The Knight News Challenge, a (now) three-times-yearly journalism-innovation competition for a pool of Knight Foundation grant money, has closed its latest round for entries. The topic is “data.”

We like to think that we have some pretty great ideas coming out of the Digital News Test Kitchen, so you’ll find two proposals among the throng of entries. It you think we’re on to something important, please consider “favoriting” either or both proposals, and/or leave a comment. It will help the News Challenge judges better assess our proposals. (Thank you!)

Fire Hose: The Center for Social-Media Data

What we’ve proposed: To establish a national non-profit center for social-media data access, analytics, and consulting to serve media researchers and journalists. Through distribution of nano-grants in data processing hour units (not money), we plan to make social-media data more useful by removing the existing barriers of access for researchers and journalists, thereby putting them in position to tap the data flood from popular and fast-growing social-media services.

Our proposal solves a significant problem: Academic researchers, and often journalists, need access to complete social-media data from various sources (Twitter, Facebook, LinkedIn, Disqus, Flickr, Youtube, Pinterest, etc.). But as some social-media services have grown rapidly, they’ve limited the amount of data that they allow third parties to access from their fat, fast-moving data “firehoses.” Businesses and marketers who can afford the high costs of tapping into social-media data firehoses can get access to all they need, but there’s no low-cost solution for academics and journalists who can’t afford full access.

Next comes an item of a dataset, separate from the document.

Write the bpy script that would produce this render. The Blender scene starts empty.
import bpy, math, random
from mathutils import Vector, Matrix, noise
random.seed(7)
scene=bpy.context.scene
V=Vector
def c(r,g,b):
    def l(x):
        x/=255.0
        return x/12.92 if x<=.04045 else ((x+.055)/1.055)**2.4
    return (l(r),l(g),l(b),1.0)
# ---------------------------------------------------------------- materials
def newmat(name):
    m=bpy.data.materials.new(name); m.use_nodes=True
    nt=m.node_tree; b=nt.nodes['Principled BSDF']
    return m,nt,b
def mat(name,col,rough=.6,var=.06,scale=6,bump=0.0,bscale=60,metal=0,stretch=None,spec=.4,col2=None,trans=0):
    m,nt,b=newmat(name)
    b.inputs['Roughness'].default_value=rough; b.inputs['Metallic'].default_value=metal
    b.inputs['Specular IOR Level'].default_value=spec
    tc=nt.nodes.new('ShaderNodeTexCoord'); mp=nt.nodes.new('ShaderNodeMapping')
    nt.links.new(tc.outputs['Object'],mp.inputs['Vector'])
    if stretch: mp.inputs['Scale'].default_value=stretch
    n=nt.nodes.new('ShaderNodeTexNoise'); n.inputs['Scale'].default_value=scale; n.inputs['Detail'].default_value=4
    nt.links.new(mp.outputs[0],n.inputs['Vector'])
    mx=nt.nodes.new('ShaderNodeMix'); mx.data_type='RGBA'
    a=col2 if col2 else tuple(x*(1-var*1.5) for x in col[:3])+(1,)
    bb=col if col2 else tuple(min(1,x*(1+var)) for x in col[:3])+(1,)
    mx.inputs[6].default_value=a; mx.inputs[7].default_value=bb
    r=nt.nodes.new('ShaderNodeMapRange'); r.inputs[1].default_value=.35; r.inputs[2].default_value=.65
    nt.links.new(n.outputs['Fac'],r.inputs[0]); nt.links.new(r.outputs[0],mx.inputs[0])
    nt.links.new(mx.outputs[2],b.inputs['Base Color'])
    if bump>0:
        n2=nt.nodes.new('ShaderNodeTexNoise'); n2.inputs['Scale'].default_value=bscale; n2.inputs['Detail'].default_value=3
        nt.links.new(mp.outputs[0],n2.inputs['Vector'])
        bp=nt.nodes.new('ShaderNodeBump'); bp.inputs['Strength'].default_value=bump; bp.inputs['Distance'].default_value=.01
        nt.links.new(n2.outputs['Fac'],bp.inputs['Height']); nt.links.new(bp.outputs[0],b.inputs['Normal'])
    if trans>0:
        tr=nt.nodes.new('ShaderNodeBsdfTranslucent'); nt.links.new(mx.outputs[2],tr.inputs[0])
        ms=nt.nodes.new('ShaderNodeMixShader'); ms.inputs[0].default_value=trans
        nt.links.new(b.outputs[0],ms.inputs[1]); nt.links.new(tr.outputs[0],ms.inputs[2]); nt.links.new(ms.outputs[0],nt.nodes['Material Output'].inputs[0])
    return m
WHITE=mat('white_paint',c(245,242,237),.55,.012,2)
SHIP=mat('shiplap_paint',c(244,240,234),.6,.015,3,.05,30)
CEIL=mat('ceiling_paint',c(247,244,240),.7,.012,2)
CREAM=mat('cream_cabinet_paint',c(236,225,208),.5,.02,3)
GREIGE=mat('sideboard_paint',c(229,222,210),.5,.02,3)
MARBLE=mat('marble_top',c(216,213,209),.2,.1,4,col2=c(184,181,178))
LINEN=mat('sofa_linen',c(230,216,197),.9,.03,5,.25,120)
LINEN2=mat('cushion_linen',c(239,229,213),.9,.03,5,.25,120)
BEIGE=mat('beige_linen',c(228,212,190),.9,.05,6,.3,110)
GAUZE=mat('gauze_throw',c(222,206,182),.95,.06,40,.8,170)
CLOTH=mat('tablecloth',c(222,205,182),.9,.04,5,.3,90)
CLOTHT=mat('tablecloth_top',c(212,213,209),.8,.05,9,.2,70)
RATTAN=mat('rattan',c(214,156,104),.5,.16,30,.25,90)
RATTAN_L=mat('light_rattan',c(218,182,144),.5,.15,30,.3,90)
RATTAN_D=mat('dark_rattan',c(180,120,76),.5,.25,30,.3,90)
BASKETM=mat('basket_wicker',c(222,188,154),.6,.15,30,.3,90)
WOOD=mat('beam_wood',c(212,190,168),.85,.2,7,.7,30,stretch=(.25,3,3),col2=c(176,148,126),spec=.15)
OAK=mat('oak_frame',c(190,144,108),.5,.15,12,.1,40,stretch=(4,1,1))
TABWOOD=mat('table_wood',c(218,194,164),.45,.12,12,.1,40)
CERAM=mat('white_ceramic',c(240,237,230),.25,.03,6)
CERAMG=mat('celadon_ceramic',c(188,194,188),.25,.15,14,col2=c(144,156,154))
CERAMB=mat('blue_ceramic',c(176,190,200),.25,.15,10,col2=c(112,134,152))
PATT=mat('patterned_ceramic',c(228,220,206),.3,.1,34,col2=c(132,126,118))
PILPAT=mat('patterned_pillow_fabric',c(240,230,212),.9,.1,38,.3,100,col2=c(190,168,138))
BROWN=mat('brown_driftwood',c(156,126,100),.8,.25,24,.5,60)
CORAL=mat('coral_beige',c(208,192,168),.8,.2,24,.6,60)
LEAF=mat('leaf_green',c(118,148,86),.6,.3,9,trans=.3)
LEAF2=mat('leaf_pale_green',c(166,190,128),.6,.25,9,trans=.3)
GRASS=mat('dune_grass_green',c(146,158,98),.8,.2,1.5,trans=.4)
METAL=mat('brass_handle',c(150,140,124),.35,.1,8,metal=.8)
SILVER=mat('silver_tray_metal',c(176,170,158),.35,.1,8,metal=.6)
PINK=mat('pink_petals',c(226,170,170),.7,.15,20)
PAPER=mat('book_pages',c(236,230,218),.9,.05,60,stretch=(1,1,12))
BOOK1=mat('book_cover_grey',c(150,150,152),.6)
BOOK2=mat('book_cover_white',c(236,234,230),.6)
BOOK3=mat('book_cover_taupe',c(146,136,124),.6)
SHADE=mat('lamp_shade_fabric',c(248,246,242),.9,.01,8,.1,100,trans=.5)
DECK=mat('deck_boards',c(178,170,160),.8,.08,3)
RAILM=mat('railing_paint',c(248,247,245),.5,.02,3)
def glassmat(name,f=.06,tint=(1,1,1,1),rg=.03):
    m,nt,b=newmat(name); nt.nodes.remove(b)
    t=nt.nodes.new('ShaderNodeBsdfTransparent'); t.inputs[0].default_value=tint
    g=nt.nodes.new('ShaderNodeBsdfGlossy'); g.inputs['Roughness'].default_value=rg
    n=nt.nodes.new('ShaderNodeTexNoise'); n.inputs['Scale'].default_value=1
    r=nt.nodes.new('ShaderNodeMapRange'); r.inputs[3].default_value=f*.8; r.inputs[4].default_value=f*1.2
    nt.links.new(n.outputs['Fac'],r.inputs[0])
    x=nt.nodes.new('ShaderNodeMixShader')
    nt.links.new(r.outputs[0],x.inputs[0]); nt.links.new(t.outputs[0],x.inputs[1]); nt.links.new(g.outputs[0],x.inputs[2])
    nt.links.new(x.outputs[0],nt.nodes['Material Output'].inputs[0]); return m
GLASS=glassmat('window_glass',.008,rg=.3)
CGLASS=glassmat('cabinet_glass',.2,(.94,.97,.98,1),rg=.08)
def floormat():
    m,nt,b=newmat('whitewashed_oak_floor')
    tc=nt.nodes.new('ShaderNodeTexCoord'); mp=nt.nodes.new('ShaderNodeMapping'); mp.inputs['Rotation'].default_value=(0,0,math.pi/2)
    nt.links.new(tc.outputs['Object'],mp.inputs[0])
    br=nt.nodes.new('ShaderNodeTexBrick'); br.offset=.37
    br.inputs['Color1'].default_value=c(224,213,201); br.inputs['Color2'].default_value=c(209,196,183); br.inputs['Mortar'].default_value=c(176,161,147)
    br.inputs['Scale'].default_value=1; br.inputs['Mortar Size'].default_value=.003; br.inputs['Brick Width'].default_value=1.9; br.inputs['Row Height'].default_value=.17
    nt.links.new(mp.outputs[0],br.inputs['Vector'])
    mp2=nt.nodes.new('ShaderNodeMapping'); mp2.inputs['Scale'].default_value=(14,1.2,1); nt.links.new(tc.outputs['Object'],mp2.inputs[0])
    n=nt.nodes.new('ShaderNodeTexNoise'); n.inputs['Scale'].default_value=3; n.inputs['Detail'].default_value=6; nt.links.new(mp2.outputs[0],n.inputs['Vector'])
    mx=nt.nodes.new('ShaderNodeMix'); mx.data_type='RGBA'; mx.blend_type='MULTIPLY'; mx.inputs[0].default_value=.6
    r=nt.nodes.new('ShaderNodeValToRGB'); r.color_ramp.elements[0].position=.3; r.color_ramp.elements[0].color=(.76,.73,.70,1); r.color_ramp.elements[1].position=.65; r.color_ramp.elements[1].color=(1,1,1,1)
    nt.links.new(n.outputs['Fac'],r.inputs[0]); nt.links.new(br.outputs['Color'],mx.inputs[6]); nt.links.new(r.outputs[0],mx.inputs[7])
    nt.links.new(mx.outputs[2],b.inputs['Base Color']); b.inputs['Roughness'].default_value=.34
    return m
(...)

The topic of social-media data is timely. In June, Boulder-based Gnip, one of two authorized Twitter-firehose licensees, held the first-ever social-media data conference in Boulder; the well-attended event was called Big Boulder. Indeed, Boulder appears poised to become a central locale for the fledgling social-media data industry. The community already has established itself as one of the leading technology start-up communities in the U.S.

Read the full Knight News Challenge entry…

TrustItLabs: Open-source platform for news credibility

Also entered in the data competition of the Knight News Challenge is our TrustIt Labs news-credibility platform for assessing news and information websites. A small team has been working on the open-source platform throughout this year, but the project requires funding to move on to the next steps. The web platform itself, which is open-source and will be available for experimentation and testing by any news- and web-credibility researchers, is built; however, opening it up for others’ use isn’t expected until later this fall.

The TrustIt initiative is aimed at using and developing a multitude of metrics to assess and compare news websites and other digital information sources. Unlike most other news-credibility research and initiatives which attack the problem of identifying credibility at the article level, TrustIt aims to do its analysis at the overall-source level, as a way to guide media consumers’ searches and decision-making while alleviating information anxiety.

This collective non-profit enterprise eventually will yield new open-source tools for use by the digital news community.